### EXERCISE AIM
Begin with the first line below and retype each line exactly through the line containing "few dry blades','grass')". Any pictures are to be left out.

+ + + + +

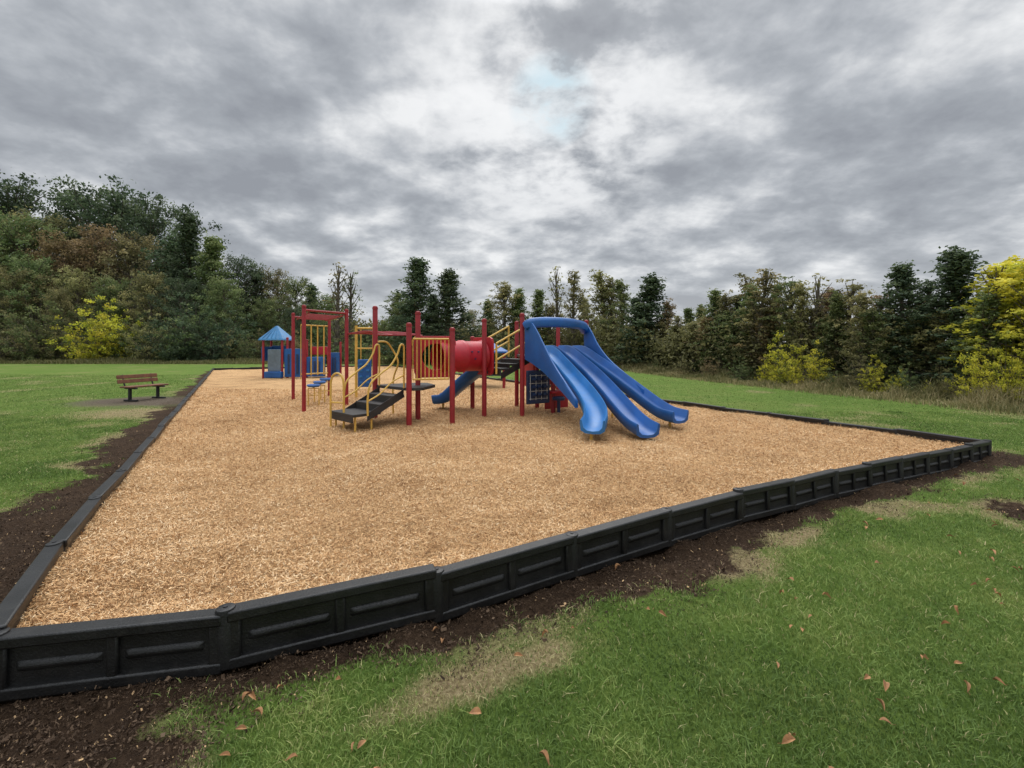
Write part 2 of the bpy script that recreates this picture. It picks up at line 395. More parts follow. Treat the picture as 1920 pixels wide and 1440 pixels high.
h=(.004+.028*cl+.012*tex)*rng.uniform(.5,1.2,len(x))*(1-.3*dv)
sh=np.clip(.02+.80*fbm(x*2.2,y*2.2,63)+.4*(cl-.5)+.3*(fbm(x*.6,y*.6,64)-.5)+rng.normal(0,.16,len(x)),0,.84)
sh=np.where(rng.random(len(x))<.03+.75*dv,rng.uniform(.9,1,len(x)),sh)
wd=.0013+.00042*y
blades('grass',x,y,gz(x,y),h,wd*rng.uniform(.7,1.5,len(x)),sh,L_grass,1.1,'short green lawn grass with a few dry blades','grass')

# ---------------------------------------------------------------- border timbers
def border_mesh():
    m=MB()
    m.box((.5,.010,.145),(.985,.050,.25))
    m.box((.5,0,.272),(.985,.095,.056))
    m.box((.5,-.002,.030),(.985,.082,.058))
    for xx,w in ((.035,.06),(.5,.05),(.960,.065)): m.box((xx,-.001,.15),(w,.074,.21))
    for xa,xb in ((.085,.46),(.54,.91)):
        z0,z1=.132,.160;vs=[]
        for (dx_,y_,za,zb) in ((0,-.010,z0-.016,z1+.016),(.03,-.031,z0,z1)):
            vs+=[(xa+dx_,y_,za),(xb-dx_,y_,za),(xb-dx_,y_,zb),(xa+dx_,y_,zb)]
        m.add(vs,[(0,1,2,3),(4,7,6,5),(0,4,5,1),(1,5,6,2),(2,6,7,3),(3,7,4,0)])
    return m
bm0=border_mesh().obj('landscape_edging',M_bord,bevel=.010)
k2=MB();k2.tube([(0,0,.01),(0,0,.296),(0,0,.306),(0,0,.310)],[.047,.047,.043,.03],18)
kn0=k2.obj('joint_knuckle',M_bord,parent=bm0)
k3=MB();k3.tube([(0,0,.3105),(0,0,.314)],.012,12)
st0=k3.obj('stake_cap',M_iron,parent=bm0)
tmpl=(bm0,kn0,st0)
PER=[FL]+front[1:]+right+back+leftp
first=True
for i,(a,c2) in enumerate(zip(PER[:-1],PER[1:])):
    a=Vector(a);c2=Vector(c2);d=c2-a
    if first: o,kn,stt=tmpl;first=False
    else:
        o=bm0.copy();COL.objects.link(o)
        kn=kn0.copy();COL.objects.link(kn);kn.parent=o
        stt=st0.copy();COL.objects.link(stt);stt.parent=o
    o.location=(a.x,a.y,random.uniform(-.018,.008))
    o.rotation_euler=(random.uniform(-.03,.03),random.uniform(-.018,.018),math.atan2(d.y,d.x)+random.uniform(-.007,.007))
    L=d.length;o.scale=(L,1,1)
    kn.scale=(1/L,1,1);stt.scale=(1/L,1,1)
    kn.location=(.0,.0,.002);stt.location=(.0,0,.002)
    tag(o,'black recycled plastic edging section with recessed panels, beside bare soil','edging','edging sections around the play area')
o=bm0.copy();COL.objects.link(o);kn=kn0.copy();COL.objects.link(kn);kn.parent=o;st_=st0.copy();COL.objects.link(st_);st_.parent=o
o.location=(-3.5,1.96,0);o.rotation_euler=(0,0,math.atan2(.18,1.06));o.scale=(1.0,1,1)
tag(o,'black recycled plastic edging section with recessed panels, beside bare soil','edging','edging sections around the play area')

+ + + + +

### RESULT OF THE EXERCISE
Write part 2 of the bpy script that recreates this picture. It picks up at line 395. More parts follow. Treat the picture as 1920 pixels wide and 1440 pixels high.
h=(.004+.028*cl+.012*tex)*rng.uniform(.5,1.2,len(x))*(1-.3*dv)
sh=np.clip(.02+.80*fbm(x*2.2,y*2.2,63)+.4*(cl-.5)+.3*(fbm(x*.6,y*.6,64)-.5)+rng.normal(0,.16,len(x)),0,.84)
sh=np.where(rng.random(len(x))<.03+.75*dv,rng.uniform(.9,1,len(x)),sh)
wd=.0013+.00042*y
blades('grass',x,y,gz(x,y),h,wd*rng.uniform(.7,1.5,len(x)),sh,L_grass,1.1,'short green lawn grass with a few dry blades','grass')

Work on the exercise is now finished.